TEMPO.CO, Jakarta - Wakil Presiden Jusuf Kalla mengatakan produktivitas sektor pertanian dibandingkan dengan sektor ekonomi lain cukup rendah. Hal itu, menurut dia, dapat dilihat dari kontribusi sektor pertanian terhadap produk domestik bruto (PDB) triwulan I 2016 yang hanya sebesar 13,6 persen. Selain itu, sektor pertanian memerlukan lahan yang besar.
Namun, menurut Kalla, dengan semakin tingginya pertumbuhan penduduk, lahan pertanian semakin sempit. "Padahal kita butuh makanan yang lebih banyak dengan semakin banyaknya penduduk. Akhirnya impor," kata Kalla dalam peluncuran program Skema Inovasi Rantai Nilai Sektor Agro di Balai Kartini, Jakarta Selatan, Senin, 23 Mei 2016.
Kalla menilai solusi untuk mengatasi permasalahan-permasalahan tersebut adalah meningkatkan produktivitas petani. "Karena tidak mungkin kita membuat sawah lagi. Kita juga sudah berjanji tidak mengurangi lahan hutan dengan moratorium," ujar Kalla.
Untuk meningkatkan produktivitas, menurut Kalla, petani harus diberi insentif. Selain itu, petani perlu mendapatkan layanan keuangan yang adil. Dia pun mendukung upaya Kamar Dagang dan Industri Indonesia (Kadin), Ikatan Sarjana Ekonomi Indonesia (ISEI), serta Partnership for Indonesia's Sustainable AgricuLture (PISAgro) dalam program Skema Inovasi Rantai Nilai.

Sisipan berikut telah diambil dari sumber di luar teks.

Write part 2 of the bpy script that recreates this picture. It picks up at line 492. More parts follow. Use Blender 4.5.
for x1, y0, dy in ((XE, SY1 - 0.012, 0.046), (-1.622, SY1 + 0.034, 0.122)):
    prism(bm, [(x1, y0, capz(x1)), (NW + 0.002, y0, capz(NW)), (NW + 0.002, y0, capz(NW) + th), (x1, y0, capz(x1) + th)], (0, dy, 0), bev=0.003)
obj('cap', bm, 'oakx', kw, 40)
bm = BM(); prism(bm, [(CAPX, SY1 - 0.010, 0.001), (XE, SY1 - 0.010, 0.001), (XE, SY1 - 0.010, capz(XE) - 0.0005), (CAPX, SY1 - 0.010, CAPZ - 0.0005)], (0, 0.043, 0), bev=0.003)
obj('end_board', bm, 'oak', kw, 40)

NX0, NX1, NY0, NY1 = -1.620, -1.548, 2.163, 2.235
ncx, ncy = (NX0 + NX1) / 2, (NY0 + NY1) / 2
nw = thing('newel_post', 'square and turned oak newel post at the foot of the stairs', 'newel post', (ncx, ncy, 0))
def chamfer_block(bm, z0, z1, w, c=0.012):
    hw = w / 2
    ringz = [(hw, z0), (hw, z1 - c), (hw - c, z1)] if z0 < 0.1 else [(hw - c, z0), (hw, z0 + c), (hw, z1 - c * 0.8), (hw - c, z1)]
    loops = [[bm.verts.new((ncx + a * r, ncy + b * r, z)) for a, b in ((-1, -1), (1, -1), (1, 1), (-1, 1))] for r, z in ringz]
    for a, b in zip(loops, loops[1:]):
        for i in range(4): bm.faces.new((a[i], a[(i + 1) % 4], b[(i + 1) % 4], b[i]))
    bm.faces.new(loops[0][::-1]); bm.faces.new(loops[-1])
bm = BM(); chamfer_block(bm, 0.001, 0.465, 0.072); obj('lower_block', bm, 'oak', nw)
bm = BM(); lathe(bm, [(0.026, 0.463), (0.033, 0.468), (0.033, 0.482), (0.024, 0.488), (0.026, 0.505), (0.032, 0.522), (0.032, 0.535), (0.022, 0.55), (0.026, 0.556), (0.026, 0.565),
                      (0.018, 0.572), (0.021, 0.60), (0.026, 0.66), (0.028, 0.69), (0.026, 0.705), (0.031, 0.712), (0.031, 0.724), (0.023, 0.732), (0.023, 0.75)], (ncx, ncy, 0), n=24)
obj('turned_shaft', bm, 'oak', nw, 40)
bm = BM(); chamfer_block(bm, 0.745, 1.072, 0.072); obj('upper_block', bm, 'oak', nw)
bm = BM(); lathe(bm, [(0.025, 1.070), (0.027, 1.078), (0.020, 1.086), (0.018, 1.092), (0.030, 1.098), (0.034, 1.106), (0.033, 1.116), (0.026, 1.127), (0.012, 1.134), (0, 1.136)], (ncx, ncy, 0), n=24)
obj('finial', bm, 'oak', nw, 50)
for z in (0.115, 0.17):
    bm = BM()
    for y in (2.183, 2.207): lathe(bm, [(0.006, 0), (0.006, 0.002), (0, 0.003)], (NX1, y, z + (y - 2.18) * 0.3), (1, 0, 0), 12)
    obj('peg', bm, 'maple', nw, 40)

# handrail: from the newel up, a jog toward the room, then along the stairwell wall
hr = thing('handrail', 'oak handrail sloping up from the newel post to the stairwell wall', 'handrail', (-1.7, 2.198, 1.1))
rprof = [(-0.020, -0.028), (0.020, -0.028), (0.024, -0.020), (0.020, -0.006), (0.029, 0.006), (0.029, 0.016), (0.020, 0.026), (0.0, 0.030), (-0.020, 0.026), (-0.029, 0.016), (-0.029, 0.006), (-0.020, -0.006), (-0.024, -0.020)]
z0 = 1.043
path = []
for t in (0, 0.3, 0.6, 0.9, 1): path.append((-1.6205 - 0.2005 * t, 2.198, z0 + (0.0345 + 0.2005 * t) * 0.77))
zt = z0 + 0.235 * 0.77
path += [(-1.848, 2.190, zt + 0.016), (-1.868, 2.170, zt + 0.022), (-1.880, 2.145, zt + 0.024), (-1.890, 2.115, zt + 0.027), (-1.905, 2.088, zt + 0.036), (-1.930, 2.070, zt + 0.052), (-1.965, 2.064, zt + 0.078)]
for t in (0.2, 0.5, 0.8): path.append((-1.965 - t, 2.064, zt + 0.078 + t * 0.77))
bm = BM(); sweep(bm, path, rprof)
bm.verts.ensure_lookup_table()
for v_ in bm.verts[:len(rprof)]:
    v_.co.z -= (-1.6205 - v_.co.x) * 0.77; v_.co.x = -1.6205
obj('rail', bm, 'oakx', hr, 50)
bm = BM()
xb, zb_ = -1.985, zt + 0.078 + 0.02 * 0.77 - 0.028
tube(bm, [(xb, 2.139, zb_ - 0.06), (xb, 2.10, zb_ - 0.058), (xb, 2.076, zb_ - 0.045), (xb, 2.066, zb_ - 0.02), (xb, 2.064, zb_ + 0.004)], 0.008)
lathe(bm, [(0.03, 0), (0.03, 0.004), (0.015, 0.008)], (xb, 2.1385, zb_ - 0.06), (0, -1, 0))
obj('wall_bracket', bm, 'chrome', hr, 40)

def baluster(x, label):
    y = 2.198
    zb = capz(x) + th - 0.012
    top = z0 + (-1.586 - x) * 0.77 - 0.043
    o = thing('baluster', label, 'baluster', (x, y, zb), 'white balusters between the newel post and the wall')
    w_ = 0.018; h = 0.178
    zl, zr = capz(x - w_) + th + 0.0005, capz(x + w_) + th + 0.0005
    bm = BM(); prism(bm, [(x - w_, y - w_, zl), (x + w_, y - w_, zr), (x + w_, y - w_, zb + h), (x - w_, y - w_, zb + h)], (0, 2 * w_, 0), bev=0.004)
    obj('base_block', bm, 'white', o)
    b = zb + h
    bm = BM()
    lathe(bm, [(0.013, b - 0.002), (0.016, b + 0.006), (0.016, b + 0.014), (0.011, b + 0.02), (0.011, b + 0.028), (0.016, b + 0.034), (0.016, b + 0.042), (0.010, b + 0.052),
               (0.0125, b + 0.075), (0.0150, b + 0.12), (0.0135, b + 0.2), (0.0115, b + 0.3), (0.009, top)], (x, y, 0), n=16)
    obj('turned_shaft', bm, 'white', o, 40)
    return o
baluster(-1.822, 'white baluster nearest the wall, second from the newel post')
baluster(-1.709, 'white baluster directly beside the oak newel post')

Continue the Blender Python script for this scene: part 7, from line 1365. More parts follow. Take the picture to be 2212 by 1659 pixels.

Inti dari peningkatan sektor pertanian, kata Kalla, adalah kemajuan teknologi. Agar sektor agro meningkat, dibutuhkan bibit, pupuk, serta sumber daya manusia, yakni petani, yang berkualitas. "Semua itu diiringi dengan pembiayaan yang baik. Kita harus menggerakkan pemerintah daerah, pengusaha, dan juga bank untuk mendukung itu semua," tuturnya.
Hingga 2020, pemerintah akan menerapkan Skema Inovasi Rantai Nilai. Skema tersebut ditargetkan dapat menjangkau satu juta petani dari berbagai komoditas sektor agro dengan luas area mencapai 2 juta hektare. Tahun ini, program tersebut telah berhasil menjangkau lebih dari 445 ribu petani dengan luas area mencapai lebih dari 350 ribu hektare.